August 1962 – The Creature from Kosmos never knows that his unseen assailant is the Ant-Man, aided and abetted by his brand-new partner the Wasp, as depicted in Tales to Astonish #44. Although the Creature was resurrected for stories set in the Second Marvel Universe, the original story makes it pretty clear he died a gruesome death.

September 1962 – The Super-Skrull comes to Earth in Fantastic Four #18. The A-Chiltarians and their Cyclops robot are defeated by Ant-Man and the Wasp in Tales to Astonish #46, though like the Creature from Kosmos, they are unaware of who has defeated them. Incidentally, Amazing Spider-Man #2 also features an alien invasion storyline, although it was later revealed that the “aliens” were just human crooks in disguise.

October 1962 – Doctor Strange stops the aliens known as the Possessors in Strange Tales #118.

November 1962 – The Avengers battle the Space Phantom in Avengers #2. The plight of the planet Phantus is revealed in Thor #281.
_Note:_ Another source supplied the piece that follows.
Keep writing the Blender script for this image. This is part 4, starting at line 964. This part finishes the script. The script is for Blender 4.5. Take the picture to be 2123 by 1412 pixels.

There were several other extraterrestrial incursions during this period, but they did not really qualify as “alien invasion” stories. The Ovoids and the Elan, from Fantastic Four #10 and #24, respectively, were passing through our solar system peaceably when they had close encounters with people of Earth. The Xantha stirred up some trouble with their “hostility ray” in Fantastic Four #7, but their only objective was to coerce the FF into saving their own planet. There is no real evidence that either Warlord Kulla or the denizens of Dimension Z, seen in Tales to Astonish #41 and #49, respectively, had plans to invade the earth dimension after kidnapping some of our scientists to build them weapons of mass destruction. They may only have wanted to exploit human ingenuity to give them an advantage in their own geopolitical struggles.